Crisis communication

Third, the United States needs a standing Crisis Communications Center. We remain far too focused on the technical threats to our systems, with no structure for following foreign actors’ efforts to attack and influence our ideas and ideals. Today’s information environment requires us to have a standing capability to monitor and counter misinformation and influence operations. Such a center would significantly enhance communications, coordination, and collaboration for those working on these issues across our government.  

International partnerships

Fourth, international cooperation needs to seamless. Cyber criminals and attackers exploit the vastly different knowledge levels and networks that exist across countries.  The United States should launch a Global Cyber Center that tracks, trains, and takes on coordination of cross-border cyber security issues. Our work with foreign partners, including multinational companies, continues to be far too ad hoc. This slows and dilutes our response. Additionally, creating such an entity would go a long way toward enhancing our allies’ skills and strategies.

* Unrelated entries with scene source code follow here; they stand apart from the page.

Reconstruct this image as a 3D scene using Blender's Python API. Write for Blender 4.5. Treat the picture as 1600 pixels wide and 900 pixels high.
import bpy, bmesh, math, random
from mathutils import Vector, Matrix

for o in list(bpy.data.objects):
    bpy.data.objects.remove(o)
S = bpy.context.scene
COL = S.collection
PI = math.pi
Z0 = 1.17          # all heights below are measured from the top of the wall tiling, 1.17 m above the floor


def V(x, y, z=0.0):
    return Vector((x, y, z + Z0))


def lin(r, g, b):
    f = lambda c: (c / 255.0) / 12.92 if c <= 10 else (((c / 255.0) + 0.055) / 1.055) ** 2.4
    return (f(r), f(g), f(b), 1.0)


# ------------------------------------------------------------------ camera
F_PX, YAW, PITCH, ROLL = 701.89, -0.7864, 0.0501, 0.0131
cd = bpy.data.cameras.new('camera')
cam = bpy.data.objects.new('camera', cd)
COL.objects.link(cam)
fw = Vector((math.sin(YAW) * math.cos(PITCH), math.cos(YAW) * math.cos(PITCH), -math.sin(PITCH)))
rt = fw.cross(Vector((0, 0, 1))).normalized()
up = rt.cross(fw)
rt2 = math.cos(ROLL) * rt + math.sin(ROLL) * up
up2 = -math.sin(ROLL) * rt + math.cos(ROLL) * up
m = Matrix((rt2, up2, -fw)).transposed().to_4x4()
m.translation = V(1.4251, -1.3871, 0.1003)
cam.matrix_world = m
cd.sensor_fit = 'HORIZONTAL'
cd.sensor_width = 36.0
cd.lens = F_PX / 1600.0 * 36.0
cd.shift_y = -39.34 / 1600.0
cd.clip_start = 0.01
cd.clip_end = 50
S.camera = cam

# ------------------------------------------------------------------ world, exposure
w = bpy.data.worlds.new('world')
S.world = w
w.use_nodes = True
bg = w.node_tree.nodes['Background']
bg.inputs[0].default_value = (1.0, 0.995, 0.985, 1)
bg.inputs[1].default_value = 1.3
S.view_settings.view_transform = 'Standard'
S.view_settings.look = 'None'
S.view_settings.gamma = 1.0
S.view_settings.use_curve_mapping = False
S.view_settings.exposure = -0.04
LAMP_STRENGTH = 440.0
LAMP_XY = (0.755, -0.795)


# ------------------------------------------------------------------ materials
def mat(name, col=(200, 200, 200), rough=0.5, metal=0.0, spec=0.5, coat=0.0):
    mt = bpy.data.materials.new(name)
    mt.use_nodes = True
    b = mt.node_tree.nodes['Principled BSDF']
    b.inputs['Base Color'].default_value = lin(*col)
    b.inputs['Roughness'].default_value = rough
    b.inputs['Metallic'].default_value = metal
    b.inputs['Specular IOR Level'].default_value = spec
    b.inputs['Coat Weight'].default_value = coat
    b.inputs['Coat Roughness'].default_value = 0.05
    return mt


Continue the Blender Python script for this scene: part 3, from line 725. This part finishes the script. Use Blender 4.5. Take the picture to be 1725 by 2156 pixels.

That will make us more much more secure.

Developing offensive capability as well as defense

Finally, we need better offensive capabilities. Cyberspace will continue to resemble the Wild West so long as most of the bandits are able to easily ride on out of town. On the government side, some of the worst offenders are also some of the world’s most tightly controlled countries, China, Russia, and North Korea. They’re the most sensitive to transparency.  Retaliation doesn’t have to remain virtual either. Drones dropping comic books about Kim Jong Un rule would change Pyongyang’s calculus pretty quickly.  

For the non-state actors, we need to develop the modern equivalent of the U.S. Marshalls to hunt them down. Some may live outside of the reach of law enforcement, yet we can still deny them online impunity. Most cyber attackers make their living on the Internet. This force ought to virtually and vigorously hound them, making their cyber life (and livelihood) inhospitable to impossible. It may not dissuade all of them.  Yet, reducing their ranks allows us take on those who remain with even greater firepower. 

Some, including Giuliani himself, may view this as a consolation prize after being passed over for the secretary of state post. Trump and the American people ought to see it as much more.  

Cyberattacks have inflicted significant damage on the United States over the last several years, and we need a new approach. It needs to secure our society’s ideals, as well as our information systems. It needs to treat cyberattack recovery as FEMA would a tornado.  We need a misinformation center to prevent a repeat of what happened in the 2016 elections.  We need to strengthen our allies’ efforts, along with our own.  Finally, we need to accept that 21st century cyber security requires a return to 16th century rules of engagement.  Even if we can’t bring you to justice, we will bring justice to you.

Brett Bruen is president of the Washington, D.C.-based consulting firm Global Situation Room, and an adjunct faculty member at Georgetown University. He also served as director of Global Engagement in the Obama White House and as a diplomat for 12 years.